Mick Ferry: The Comedy Final - Fringe 2009
Note: This review is from 2009
Mick Ferry is an award-winning comedian. OK, so the award is one he gives himself every night of the Fringe, but with so many new act competitions around it’s probably no less valid an accolade than many.
The idea here is that Ferry will perform as all five finalists in a comedy contest, with the audience crowning one of them a winner at the end of the night.
You might reasonably expect him to adopt five distinct personas, or at least try a variety of comedic styles, but don’t take the description in the Fringe programme at face value – all the ‘acts’ are the same beer-swigging, straight-talking, prank-loving Oldham funnyman. This is, basically, one continually stand-up set with no discernable difference between the segments, wasting the opportunity for a high-concept show his premise could have offered.

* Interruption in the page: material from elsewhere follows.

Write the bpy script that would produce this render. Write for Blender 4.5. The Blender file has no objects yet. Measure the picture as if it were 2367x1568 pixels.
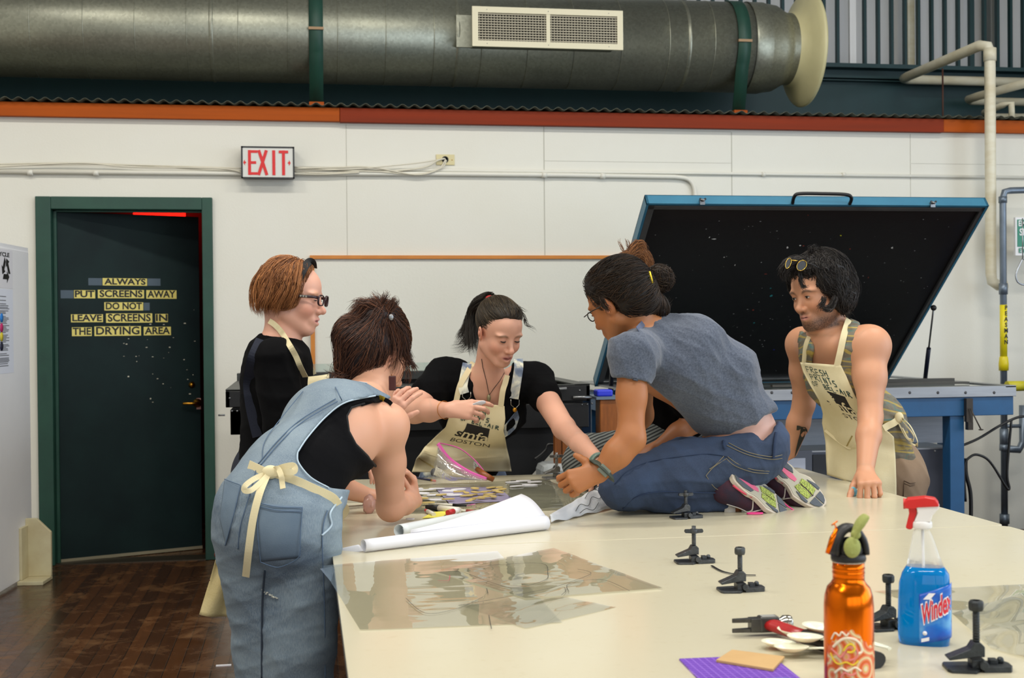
import bpy, bmesh, math, random
import numpy as np
from mathutils import Vector, Matrix, noise
random.seed(7)
RNG = np.random.default_rng(11)
COL = bpy.context.scene.collection
# ------------------------------------------------------------------ camera
FPX, CX, CY = 2950.0, 1183.5, 784.0
YAW, PIT, ROLL = math.radians(9.3), math.radians(0.54), 0.0089
EYE = Vector((0, 0, 1.35))
_f = Vector((math.sin(YAW)*math.cos(PIT), math.cos(YAW)*math.cos(PIT), -math.sin(PIT)))
_r0 = Vector((math.cos(YAW), -math.sin(YAW), 0))
_u0 = _r0.cross(_f)
CR = (_r0*math.cos(ROLL) - _u0*math.sin(ROLL)).normalized()
CU = CR.cross(_f).normalized()
CF = _f
def ray(px, py):
    return CF + CR*((px-CX)/FPX) + CU*(-(py-CY)/FPX)
def aty(px, py, Y):                 # point seen at px,py on the world plane y=Y
    d = ray(px, py); return EYE + d*(Y/d.y)
def atz(px, py, z):
    d = ray(px, py); return EYE + d*((z-EYE.z)/d.z)
def atx(px, py, X):
    d = ray(px, py); return EYE + d*(X/d.x)
def atd(px, py, dep):
    return EYE + ray(px, py)*dep
def pix(p):
    q = Vector(p)-EYE; w = q.dot(CF)
    return (CX+FPX*q.dot(CR)/w, CY-FPX*q.dot(CU)/w, w)
V = Vector
TZ = 0.755                          # table height
W = 7.68                            # back wall plane
# ------------------------------------------------------------------ tags
def tag(o, label=None, cat=None, group=None, kind=None):
    if label: o['label'] = label
    if cat: o['category'] = cat
    if group: o['group'] = group
    if kind: o['kind'] = kind
    return o
def empty(name, loc, label=None, cat=None, group=None, rz=0, parent=None):
    o = bpy.data.objects.new(name, None); COL.objects.link(o)
    o.location = loc; o.rotation_euler = (0, 0, rz); o.empty_display_size = .05
    if parent: o.parent = parent
    return tag(o, label, cat, group)
def link(name, me, m=None, parent=None, world=False):
    """world=True: mesh coordinates are world; keep them right under a translated parent"""
    o = bpy.data.objects.new(name, me); COL.objects.link(o)
    if m is not None and not me.materials: me.materials.append(m)
    if parent:
        o.parent = parent
        if world:
            q = parent; M = Matrix.Identity(4)
            while q: M = q.matrix_basis @ M; q = q.parent
            o.matrix_basis = M.inverted()
    return o
def pydata(name, v, f, m=None, parent=None, world=False, smooth=True):
    me = bpy.data.meshes.new(name)
    me.from_pydata([tuple(x) for x in v], [], [tuple(x) for x in f])
    if smooth: me.shade_smooth()
    me.validate(); me.update()
    return link(name, me, m, parent, world)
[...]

But 40-year-old Ferry is probably more a club comedian than he is a festival one, and likewise his set itself isn’t particularly ambitious, though it does raise the laughs. He speaks of things that happened in other gigs, stories in Take A Break magazine, the state of his relationship after 20 years, of his frustrations with doddery old folk.
He doesn’t appear that ambitious in life, either and talks with an understated, resigned weariness with how it all seems to have worked out. But he does entertain himself – often with the aid of his sometimes willing dog – with fantasies in his head: from pretending to be in a war film, to imaging the death of his partner so he can get sympathy shags from other women.
There’s no whistles and bells with Ferry’s show, as you feel there isn’t with his relatively uncomplicated life. Straightforward stand-up, straightforwardly performed, with laughs delivered easily and without any greater purpose.